3. Conceito de ambiente

Ambiente é o que cerca ou envolve os seres vivos e as coisas, dizem-nos os dicionários. Como o homem é um ser vivo que não vagueia sozinho num espaço etéreo, logo se viu cercado ou envolvido pela natureza na própria origem de sua espécie. A natureza foi, portanto, o primeiro ambiente que ele conheceu. A necessidade de sobreviver, por sua vez, lhe deu as primeiras lições de como se esquivar da hostilidade desse ambiente e aproveitar-se das bondades por ele oferecidas.

Aderindo ao gregarismo, único meio de resistir às agressões de seu primitivo ambiente, achegou-se aos seus semelhantes e passou a ser cercado ou envolvido por um ambiente novo, o do convívio condicionado pela sociedade, organismo que ele mesmo criou para reger a convivência.

Inserindo na sociedade a instituição da família, um modelo de micro-organismo social de seu uso privativo, passou a ser cercado ou envolvido pelo ambiente dos seres em que se multiplicou ou que a ele se agregaram.

Precisando invocar divindades que o proteges-sem do medo instintivo do desconhecido, logo se viu cercado ou envolvido por mais um ambiente, o do misticismo e da penitência.
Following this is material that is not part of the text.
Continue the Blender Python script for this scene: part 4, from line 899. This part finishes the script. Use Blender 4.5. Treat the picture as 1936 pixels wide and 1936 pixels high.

Por último - para não cansar com a infinitude de desdobramentos possíveis - tendo sido compelido a trabalhar para subsistir, terminou cercado ou envolvido pelo ambiente de trabalho e seu amálgama de fatores humano e material.

Em suma, exatamente no outro extremo da ideação e do desejo de gozar da liberdade pura, que o primórdio de seu pequeno mundo individual lhe sugeria, o homem é um ser cercado ou envolvido, por todos os lados, pela pressão de múltiplos ambientes que, adore ou deteste, adstringem cada passo do seu livre-arbítrio. Curvado a esse determinismo, só lhe resta uma alternativa: ou tenta ser feliz, tornando saudáveis os ambientes de que depende, ou mergulha no desvario sob a coação de suas forças descontroladas.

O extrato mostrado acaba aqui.